▸ Work to complete: In the records below, begin at the line that has "c = me.copy();" and stop after the line that has "for p, az, pitch, L, roll, young, tt"; quote those lines verbatim and nothing more.

..............................

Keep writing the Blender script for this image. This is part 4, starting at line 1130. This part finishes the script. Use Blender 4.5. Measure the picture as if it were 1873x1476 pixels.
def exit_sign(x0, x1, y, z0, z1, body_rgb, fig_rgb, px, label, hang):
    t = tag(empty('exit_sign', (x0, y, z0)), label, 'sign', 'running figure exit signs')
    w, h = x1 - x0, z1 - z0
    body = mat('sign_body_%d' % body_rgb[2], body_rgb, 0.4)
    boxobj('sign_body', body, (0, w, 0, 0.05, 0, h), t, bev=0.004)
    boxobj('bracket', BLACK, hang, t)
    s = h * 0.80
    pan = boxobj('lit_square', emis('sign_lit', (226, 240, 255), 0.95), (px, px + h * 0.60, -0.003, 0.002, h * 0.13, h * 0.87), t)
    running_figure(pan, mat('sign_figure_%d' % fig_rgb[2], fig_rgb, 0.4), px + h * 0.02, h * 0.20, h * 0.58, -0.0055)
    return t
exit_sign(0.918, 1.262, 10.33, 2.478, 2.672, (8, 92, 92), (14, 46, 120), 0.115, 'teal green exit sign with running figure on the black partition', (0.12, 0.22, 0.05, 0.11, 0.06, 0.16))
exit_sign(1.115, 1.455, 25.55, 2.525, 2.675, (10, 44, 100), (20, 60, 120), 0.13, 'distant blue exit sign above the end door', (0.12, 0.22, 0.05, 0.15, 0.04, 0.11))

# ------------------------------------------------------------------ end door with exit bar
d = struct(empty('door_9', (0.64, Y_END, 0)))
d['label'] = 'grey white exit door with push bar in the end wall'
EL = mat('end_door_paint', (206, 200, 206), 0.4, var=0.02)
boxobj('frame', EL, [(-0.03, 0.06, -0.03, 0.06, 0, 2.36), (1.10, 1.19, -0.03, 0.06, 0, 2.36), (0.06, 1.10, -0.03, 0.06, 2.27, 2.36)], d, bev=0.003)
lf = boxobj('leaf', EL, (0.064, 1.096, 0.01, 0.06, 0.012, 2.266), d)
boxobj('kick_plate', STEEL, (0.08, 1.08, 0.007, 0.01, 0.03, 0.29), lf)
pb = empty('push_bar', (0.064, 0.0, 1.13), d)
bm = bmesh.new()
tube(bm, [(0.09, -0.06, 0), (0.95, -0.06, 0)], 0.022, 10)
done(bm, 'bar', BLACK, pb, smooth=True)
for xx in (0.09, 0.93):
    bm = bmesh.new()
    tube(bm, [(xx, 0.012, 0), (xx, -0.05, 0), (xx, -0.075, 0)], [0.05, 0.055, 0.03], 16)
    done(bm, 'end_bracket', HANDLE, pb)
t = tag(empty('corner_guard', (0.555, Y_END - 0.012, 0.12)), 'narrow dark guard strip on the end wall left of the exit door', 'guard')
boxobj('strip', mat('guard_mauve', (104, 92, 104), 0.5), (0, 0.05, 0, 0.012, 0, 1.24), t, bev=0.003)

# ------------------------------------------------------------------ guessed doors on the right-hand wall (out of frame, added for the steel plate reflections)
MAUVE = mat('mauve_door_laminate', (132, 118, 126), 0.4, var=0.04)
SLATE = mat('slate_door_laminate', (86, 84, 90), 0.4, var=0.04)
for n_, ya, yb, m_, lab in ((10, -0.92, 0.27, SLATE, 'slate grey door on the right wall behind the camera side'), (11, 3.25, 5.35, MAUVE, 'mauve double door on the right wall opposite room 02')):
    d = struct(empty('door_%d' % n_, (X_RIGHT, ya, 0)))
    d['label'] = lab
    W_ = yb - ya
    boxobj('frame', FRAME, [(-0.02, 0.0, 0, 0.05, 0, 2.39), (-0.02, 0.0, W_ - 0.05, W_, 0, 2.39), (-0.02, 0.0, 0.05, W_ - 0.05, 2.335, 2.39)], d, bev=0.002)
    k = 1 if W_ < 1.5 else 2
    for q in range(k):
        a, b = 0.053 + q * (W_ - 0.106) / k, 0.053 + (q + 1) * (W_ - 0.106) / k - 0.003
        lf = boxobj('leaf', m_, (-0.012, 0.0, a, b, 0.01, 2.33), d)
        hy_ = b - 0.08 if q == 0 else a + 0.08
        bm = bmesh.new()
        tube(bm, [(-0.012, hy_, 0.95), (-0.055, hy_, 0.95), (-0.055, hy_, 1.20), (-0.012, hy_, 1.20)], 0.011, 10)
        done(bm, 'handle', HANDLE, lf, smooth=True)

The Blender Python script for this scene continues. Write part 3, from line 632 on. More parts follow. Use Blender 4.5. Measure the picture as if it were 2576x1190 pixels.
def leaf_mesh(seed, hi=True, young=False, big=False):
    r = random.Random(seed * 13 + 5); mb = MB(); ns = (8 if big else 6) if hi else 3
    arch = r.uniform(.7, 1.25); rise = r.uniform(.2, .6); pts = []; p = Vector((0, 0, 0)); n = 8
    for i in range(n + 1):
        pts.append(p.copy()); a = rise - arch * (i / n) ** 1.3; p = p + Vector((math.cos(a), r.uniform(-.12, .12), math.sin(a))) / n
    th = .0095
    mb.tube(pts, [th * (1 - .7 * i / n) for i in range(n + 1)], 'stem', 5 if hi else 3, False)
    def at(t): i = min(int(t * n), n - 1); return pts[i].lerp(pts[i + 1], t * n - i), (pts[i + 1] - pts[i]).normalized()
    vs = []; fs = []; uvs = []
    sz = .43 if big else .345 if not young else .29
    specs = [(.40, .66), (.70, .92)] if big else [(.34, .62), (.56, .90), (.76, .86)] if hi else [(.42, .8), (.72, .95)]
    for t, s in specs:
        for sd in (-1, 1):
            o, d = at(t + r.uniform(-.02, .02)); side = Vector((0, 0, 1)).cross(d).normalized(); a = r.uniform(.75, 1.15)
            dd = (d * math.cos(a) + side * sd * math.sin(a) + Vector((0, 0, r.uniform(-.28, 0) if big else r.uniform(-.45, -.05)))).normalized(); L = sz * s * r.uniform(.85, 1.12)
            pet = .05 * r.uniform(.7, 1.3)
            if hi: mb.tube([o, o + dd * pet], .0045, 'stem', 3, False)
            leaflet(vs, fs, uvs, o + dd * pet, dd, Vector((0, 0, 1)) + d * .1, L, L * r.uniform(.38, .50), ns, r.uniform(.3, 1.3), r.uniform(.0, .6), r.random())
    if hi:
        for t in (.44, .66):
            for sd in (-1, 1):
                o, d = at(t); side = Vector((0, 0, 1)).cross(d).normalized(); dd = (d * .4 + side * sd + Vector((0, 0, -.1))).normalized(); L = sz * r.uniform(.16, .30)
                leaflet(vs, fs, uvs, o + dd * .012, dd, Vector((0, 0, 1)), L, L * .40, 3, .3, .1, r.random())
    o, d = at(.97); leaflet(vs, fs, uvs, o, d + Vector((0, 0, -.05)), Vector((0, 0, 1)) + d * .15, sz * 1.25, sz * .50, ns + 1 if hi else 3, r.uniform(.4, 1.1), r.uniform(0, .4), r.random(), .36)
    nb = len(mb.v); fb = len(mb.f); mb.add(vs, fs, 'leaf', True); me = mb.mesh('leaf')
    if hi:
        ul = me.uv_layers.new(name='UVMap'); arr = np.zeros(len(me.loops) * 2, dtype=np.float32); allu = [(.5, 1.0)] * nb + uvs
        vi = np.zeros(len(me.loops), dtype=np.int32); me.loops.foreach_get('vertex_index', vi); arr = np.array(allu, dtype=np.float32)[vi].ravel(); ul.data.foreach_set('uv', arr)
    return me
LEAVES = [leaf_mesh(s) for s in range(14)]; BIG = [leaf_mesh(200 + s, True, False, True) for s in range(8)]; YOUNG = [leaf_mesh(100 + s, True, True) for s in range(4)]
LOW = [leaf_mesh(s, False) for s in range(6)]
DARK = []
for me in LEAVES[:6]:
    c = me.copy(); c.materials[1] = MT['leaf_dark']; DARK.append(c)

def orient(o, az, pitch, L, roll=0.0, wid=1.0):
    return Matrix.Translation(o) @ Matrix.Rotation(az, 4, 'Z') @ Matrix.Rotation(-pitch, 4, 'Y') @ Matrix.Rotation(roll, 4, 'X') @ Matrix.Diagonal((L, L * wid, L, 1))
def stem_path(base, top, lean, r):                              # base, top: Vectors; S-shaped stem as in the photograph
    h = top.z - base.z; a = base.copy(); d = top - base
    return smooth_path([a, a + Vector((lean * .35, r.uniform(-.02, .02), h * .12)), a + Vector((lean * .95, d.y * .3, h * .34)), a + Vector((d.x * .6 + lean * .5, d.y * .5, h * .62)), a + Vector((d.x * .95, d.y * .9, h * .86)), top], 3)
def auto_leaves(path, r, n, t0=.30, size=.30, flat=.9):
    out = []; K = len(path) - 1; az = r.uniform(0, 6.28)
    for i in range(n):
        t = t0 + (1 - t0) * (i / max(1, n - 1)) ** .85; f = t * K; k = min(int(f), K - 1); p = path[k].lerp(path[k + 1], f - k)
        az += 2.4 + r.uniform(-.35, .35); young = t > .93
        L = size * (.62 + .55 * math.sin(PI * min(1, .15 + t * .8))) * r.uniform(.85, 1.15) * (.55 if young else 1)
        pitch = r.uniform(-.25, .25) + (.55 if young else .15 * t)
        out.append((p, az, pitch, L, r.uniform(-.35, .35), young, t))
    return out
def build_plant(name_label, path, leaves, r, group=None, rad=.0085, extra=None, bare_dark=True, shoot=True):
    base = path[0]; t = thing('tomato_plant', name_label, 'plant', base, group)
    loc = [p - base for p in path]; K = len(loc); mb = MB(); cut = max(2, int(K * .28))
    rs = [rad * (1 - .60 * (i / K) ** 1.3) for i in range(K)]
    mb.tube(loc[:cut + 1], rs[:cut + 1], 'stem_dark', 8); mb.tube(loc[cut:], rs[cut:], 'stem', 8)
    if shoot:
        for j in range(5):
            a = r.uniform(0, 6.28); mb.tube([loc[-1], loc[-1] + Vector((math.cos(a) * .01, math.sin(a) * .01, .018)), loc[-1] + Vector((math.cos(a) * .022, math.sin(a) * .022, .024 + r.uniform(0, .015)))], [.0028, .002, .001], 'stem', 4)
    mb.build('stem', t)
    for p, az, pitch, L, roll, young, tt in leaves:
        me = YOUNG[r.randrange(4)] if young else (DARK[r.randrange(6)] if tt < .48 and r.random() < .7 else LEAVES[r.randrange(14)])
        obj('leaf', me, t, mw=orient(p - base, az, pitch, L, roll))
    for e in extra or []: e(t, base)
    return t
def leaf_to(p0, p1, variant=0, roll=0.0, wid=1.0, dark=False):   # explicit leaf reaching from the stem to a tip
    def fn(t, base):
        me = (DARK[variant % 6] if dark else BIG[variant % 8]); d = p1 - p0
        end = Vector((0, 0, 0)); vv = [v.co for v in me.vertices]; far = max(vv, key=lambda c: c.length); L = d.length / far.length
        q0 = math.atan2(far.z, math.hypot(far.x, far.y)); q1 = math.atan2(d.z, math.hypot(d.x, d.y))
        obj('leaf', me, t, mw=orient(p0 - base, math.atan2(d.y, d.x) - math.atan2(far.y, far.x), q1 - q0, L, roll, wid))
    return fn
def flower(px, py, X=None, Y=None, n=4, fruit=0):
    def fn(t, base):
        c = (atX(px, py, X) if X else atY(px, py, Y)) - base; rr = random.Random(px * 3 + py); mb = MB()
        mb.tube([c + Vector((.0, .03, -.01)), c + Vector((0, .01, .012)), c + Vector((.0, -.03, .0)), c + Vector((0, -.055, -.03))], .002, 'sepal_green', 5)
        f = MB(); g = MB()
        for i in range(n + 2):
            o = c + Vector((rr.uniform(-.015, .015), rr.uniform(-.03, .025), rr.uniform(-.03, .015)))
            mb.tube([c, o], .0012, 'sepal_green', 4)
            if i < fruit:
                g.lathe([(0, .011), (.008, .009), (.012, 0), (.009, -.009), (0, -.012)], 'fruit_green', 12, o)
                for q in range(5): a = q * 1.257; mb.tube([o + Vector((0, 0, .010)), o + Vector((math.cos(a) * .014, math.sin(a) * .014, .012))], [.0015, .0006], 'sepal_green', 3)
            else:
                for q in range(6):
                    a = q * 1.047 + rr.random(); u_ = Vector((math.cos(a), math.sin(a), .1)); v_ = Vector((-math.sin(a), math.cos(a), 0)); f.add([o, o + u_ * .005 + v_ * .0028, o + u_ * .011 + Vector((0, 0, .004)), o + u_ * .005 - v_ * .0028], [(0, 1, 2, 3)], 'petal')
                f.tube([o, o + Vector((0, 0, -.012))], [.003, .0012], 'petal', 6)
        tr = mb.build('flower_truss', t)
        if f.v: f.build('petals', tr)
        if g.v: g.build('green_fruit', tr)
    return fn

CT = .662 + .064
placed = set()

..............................

▸ Result for this task:
    c = me.copy(); c.materials[1] = MT['leaf_dark']; DARK.append(c)

def orient(o, az, pitch, L, roll=0.0, wid=1.0):
    return Matrix.Translation(o) @ Matrix.Rotation(az, 4, 'Z') @ Matrix.Rotation(-pitch, 4, 'Y') @ Matrix.Rotation(roll, 4, 'X') @ Matrix.Diagonal((L, L * wid, L, 1))
def stem_path(base, top, lean, r):                              # base, top: Vectors; S-shaped stem as in the photograph
    h = top.z - base.z; a = base.copy(); d = top - base
    return smooth_path([a, a + Vector((lean * .35, r.uniform(-.02, .02), h * .12)), a + Vector((lean * .95, d.y * .3, h * .34)), a + Vector((d.x * .6 + lean * .5, d.y * .5, h * .62)), a + Vector((d.x * .95, d.y * .9, h * .86)), top], 3)
def auto_leaves(path, r, n, t0=.30, size=.30, flat=.9):
    out = []; K = len(path) - 1; az = r.uniform(0, 6.28)
    for i in range(n):
        t = t0 + (1 - t0) * (i / max(1, n - 1)) ** .85; f = t * K; k = min(int(f), K - 1); p = path[k].lerp(path[k + 1], f - k)
        az += 2.4 + r.uniform(-.35, .35); young = t > .93
        L = size * (.62 + .55 * math.sin(PI * min(1, .15 + t * .8))) * r.uniform(.85, 1.15) * (.55 if young else 1)
        pitch = r.uniform(-.25, .25) + (.55 if young else .15 * t)
        out.append((p, az, pitch, L, r.uniform(-.35, .35), young, t))
    return out
def build_plant(name_label, path, leaves, r, group=None, rad=.0085, extra=None, bare_dark=True, shoot=True):
    base = path[0]; t = thing('tomato_plant', name_label, 'plant', base, group)
    loc = [p - base for p in path]; K = len(loc); mb = MB(); cut = max(2, int(K * .28))
    rs = [rad * (1 - .60 * (i / K) ** 1.3) for i in range(K)]
    mb.tube(loc[:cut + 1], rs[:cut + 1], 'stem_dark', 8); mb.tube(loc[cut:], rs[cut:], 'stem', 8)
    if shoot:
        for j in range(5):
            a = r.uniform(0, 6.28); mb.tube([loc[-1], loc[-1] + Vector((math.cos(a) * .01, math.sin(a) * .01, .018)), loc[-1] + Vector((math.cos(a) * .022, math.sin(a) * .022, .024 + r.uniform(0, .015)))], [.0028, .002, .001], 'stem', 4)
    mb.build('stem', t)
    for p, az, pitch, L, roll, young, tt in leaves:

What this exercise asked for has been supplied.